With children — Child Benefit, always
If you have a child you're responsible for, claim Child Benefit. £26.05/week for the first child, £17.25/week for each additional child. It's paid to almost every UK parent and partly funded by general taxation rather than National Insurance, so income doesn't bar you from claiming — though if you or your partner earn over £60,000 the High Income Child Benefit Charge claws some or all of it back as tax. Even high earners should claim, then opt out of payment if they want, because claiming protects your National Insurance record for the State Pension.
Renting — UC housing element, or Housing Benefit
Most working-age renters get help with rent inside Universal Credit. The "housing element" of UC pays your eligible rent, capped by Local Housing Allowance (private rent) or by the bedroom-tax rules (social rent). The exceptions to UC are supported, exempt and temporary accommodation, where you still claim Housing Benefit from your council instead.
Disabled or long-term sick
The system distinguishes between:
- Cost benefits: Personal Independence Payment (PIP) if you're working age and disabled. PIP isn't means-tested — you can claim it while working full-time. Adult Disability Payment in Scotland is the equivalent.
- Income replacement: Universal Credit, with extra elements if you have "limited capability for work" or "limited capability for work-related activity" (LCW / LCWRA). LCWRA adds £423.27/month to UC in 2025/26.
- Insurance benefits: New-Style ESA if you've paid enough National Insurance recently and aren't fit for work. Doesn't depend on partner's income or savings, but pays much less than UC.
Caring for someone
If you spend 35+ hours a week caring for someone on a qualifying disability benefit, claim Carer's Allowance (£83.30/week) and, if applicable, the Carer Element of UC (£201.68/month). There's a cliff-edge earnings limit of £196/week net on Carer's Allowance — beyond that you lose all of it, so it's worth pacing your hours or sacrificing into pension to stay under.

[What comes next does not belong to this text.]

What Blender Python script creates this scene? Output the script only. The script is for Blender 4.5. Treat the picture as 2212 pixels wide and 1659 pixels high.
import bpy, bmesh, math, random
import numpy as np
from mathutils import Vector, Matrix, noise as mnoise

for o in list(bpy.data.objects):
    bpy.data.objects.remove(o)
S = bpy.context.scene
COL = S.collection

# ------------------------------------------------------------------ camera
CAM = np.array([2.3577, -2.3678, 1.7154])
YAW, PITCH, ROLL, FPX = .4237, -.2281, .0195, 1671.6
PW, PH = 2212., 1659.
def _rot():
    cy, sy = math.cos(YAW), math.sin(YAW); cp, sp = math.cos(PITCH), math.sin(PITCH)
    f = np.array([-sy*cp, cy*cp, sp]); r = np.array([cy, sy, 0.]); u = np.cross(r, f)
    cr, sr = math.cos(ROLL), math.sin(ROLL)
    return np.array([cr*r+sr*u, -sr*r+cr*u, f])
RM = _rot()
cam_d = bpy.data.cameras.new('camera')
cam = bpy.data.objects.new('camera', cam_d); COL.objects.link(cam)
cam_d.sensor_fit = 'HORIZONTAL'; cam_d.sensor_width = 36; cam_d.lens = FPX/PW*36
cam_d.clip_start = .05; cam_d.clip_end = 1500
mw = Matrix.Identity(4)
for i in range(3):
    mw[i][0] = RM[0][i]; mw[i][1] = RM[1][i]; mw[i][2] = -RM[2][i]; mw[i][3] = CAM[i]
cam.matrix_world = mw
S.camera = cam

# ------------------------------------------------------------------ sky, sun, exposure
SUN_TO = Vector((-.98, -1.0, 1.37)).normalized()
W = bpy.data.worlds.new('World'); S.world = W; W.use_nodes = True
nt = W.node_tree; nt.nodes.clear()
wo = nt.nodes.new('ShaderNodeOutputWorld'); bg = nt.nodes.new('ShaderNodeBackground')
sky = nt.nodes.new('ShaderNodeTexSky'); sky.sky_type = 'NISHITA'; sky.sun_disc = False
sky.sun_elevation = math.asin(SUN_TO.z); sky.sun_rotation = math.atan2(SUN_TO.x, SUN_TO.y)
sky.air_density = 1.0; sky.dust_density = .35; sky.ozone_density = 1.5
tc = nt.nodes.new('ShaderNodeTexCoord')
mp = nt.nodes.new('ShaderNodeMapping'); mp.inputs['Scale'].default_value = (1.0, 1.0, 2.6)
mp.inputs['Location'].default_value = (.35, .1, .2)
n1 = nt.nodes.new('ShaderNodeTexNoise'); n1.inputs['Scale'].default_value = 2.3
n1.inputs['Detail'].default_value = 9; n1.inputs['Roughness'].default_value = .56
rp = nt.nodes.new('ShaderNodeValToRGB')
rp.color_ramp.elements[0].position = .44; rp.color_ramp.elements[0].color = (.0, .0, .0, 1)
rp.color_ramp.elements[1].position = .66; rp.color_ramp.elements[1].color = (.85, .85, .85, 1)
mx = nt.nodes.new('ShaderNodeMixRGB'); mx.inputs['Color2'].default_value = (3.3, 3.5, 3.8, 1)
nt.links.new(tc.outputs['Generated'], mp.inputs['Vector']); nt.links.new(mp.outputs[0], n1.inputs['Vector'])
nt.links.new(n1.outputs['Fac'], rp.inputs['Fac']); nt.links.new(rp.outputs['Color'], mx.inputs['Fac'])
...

Just had a baby, or pregnant
Statutory Maternity Pay (from your employer, if eligible) or Maternity Allowance (from DWP, if not), plus a Sure Start Maternity Grant of £500 in the year around your first baby's birth (in England — Scotland and Wales have their own equivalents). Free milk and vitamins via Healthy Start (England, Wales, NI) or Best Start Foods (Scotland) if you're on a qualifying benefit.

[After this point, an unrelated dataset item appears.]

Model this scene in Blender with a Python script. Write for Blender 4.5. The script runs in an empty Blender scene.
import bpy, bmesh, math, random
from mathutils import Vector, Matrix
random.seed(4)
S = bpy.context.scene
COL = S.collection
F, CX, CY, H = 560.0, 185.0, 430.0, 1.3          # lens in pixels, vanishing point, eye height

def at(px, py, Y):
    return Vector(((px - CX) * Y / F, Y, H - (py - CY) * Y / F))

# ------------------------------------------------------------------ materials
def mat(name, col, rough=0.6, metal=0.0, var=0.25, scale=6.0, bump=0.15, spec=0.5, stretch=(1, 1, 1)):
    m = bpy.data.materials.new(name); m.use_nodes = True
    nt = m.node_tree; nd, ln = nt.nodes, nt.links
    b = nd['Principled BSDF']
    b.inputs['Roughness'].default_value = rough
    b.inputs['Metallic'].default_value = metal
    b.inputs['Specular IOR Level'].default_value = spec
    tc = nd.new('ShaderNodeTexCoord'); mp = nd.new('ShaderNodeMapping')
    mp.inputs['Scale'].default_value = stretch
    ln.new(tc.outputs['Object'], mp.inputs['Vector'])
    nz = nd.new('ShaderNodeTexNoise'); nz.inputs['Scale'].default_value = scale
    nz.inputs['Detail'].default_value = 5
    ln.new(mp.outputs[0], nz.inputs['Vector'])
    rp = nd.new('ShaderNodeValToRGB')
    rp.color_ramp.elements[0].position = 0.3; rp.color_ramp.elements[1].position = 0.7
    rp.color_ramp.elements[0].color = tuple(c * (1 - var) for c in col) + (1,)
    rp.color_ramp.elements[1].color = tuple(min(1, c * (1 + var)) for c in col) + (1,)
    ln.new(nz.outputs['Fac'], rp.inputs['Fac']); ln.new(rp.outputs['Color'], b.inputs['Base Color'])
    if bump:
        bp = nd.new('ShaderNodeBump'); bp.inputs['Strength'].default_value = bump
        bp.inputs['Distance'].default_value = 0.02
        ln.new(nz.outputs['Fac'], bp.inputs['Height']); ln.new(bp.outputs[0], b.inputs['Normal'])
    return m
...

If you're over State Pension age
Pension Credit — the gateway benefit
Pension Credit tops your weekly income up to £227.10 (single) or £346.60 (couple). Around 800,000 eligible pensioners don't claim it, often because they assume their pension or savings disqualify them. Even £1/week of Pension Credit unlocks Housing Benefit, full Council Tax Reduction, free TV licence (75+), Cold Weather Payments and Warm Home Discount — so the headline figure understates the value enormously.
Attendance Allowance
The pension-age equivalent of PIP daily living. £73.90/week lower rate, £110.40/week higher rate. No mobility component. Not means-tested. Apply if you're 66+ and need help with personal care.
Housing help
Pension-age renters claim Housing Benefit, not the UC housing element. If you receive Guarantee Pension Credit, your Housing Benefit will usually cover your eligible rent in full.
If you're a single parent
You're entitled to all of the above as a working-age claimant, plus:
- Council Tax single-person discount of 25% (provided no other adult lives with you).
- Free childcare hours: 15 funded hours/week from age 9 months under the new system rolling out through 2025, expanding to 30 hours from September 2025 for working parents.

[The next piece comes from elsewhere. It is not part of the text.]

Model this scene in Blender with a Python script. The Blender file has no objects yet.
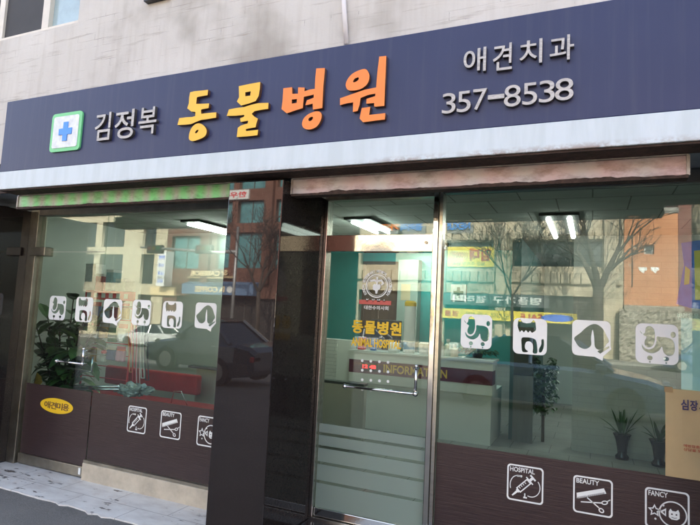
import bpy, bmesh, math, random
from mathutils import Vector, Matrix, noise
random.seed(7)
SC = bpy.context.scene
COL = SC.collection
PI = math.pi

# ------------------------------------------------------------------ camera
CAM_Z, CAM_D, FPX = 1.70, 3.9, 544.148            # glass line is y = 0, the street is -y
YAW, PITCH, ROLL = math.radians(24.088), math.radians(5.2235), math.radians(2.8657)
cy, sy = math.cos(YAW), math.sin(YAW)
FW = Vector((-sy*math.cos(PITCH), cy*math.cos(PITCH), math.sin(PITCH)))
_r = Vector((cy, sy, 0)); _u = _r.cross(FW)
RR = _r*math.cos(ROLL) + _u*math.sin(ROLL)
UU = -_r*math.sin(ROLL) + _u*math.cos(ROLL)
CAM = Vector((0, -CAM_D, CAM_Z))
cd = bpy.data.cameras.new('camera'); co = bpy.data.objects.new('camera', cd); COL.objects.link(co)
cd.sensor_width = 36; cd.lens = 36*FPX/700; cd.clip_start = .05; cd.clip_end = 400
m3 = Matrix((RR, UU, -FW)).transposed()
co.matrix_world = Matrix.Translation(CAM) @ m3.to_4x4()
SC.camera = co
def at(px, py, Y):
    "photo pixel -> point on the upright plane y = Y"
    d = FW + RR*((px-350)/FPX) - UU*((py-262.5)/FPX)
    t = (Y + CAM_D)/d.y
    p = CAM + d*t
    return (p.x, p.z)

# ------------------------------------------------------------------ light
SUN_EL, SUN_AZ = math.radians(33), math.radians(18)      # sun behind the shop, a little to the east
W = bpy.data.worlds.new('World'); SC.world = W; W.use_nodes = True
nt = W.node_tree
sky = nt.nodes.new('ShaderNodeTexSky'); sky.sky_type = 'NISHITA'; sky.sun_disc = False
sky.sun_elevation = SUN_EL; sky.sun_rotation = SUN_AZ; sky.air_density = .8; sky.dust_density = 4.5; sky.ozone_density = 2.2
hs = nt.nodes.new('ShaderNodeHueSaturation'); hs.inputs['Saturation'].default_value = .62          # pale winter haze
nt.links.new(sky.outputs[0], hs.inputs['Color']); nt.links.new(hs.outputs[0], nt.nodes['Background'].inputs[0]); nt.nodes['Background'].inputs[1].default_value = .15
sd = bpy.data.lights.new('sun', 'SUN'); sd.energy = 2.9; sd.angle = math.radians(.5); sd.color = (1, .93, .82)
so = bpy.data.objects.new('sun', sd); COL.objects.link(so)
sdir = Vector((math.sin(SUN_AZ)*math.cos(SUN_EL), math.cos(SUN_AZ)*math.cos(SUN_EL), math.sin(SUN_EL)))
so.rotation_euler = sdir.to_track_quat('Z', 'Y').to_euler(); so.location = (0, 30, 40)
SC.view_settings.view_transform = 'Standard'; SC.view_settings.look = 'None'
SC.view_settings.gamma = 1; SC.view_settings.use_curve_mapping = False
SC.view_settings.exposure = 2.8
SC.render.engine = 'CYCLES'
SC.cycles.max_bounces = 10; SC.cycles.transparent_max_bounces = 24; SC.cycles.glossy_bounces = 5
SC.cycles.sample_clamp_indirect = 6; SC.cycles.use_denoising = True
SC.cycles.caustics_reflective = False; SC.cycles.caustics_refractive = False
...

- UC childcare element pays up to 85% of registered childcare costs.
- The "responsible parent" claims Child Benefit. Get this right when separating — it determines who gets the NI credits and who's assessed for child maintenance.
If you're a student
Most full-time undergraduate students are NOT eligible for Universal Credit. The exceptions are:
- Single parents.
- Disabled students who qualify for LCW / LCWRA.
- Couples where one partner isn't a student.
- Care leavers under 22.
- Students taking certain non-advanced courses (e.g. A-Levels).
You can claim Child Benefit, Carer's Allowance and PIP regardless of student status. Most students rely on Student Finance instead, which is a loan, not a benefit.
If you're an EU/EEA citizen or recently arrived
Eligibility depends on your immigration status. Settled status, pre-settled status, Indefinite Leave to Remain, refugee status and certain other categories give you the right to claim. People with "No Recourse to Public Funds" stamped on their visa cannot claim mainstream benefits — but can still apply for the local council's "section 17" support if there are children involved, or hardship discretionary payments.
If you're unsure, the Free Movement and AIRE Centre websites have free, accurate guidance, and Citizens Advice has specialist immigration-benefit advisers in most regions.
"I've checked and I don't qualify for anything"
Almost always wrong. Three checks before you give up:
- Did you include Child Benefit? Even high earners should claim, for NI credits.
- Did you check Council Tax Reduction? Your local scheme might cover up to 100% even for modest incomes.
- If you or anyone in your household is disabled, did you check PIP / Attendance Allowance? These are not means-tested.
Our main calculator runs all of the above checks in one form. If you still come up empty, contact Citizens Advice for a free benefits check — they're usually able to find at least one thing that DWP's own calculator missed.
The short version
- Working age, low income: start with Universal Credit and Council Tax Reduction.
- Children: Child Benefit (always), then UC child element if income is low enough.
- Disabled: PIP / ADP (not means-tested), then UC with LCW/LCWRA elements.
- Caring: Carer's Allowance + Carer Element of UC.
- Pension age: Pension Credit (gateway), Attendance Allowance, Housing Benefit if renting.
- Renting: UC housing element, or Housing Benefit, or both depending on age and accommodation type.
That covers 95% of households. For the rest, talk to Citizens Advice — their service is free and far less stressful than picking your way through the gov.uk pages alone.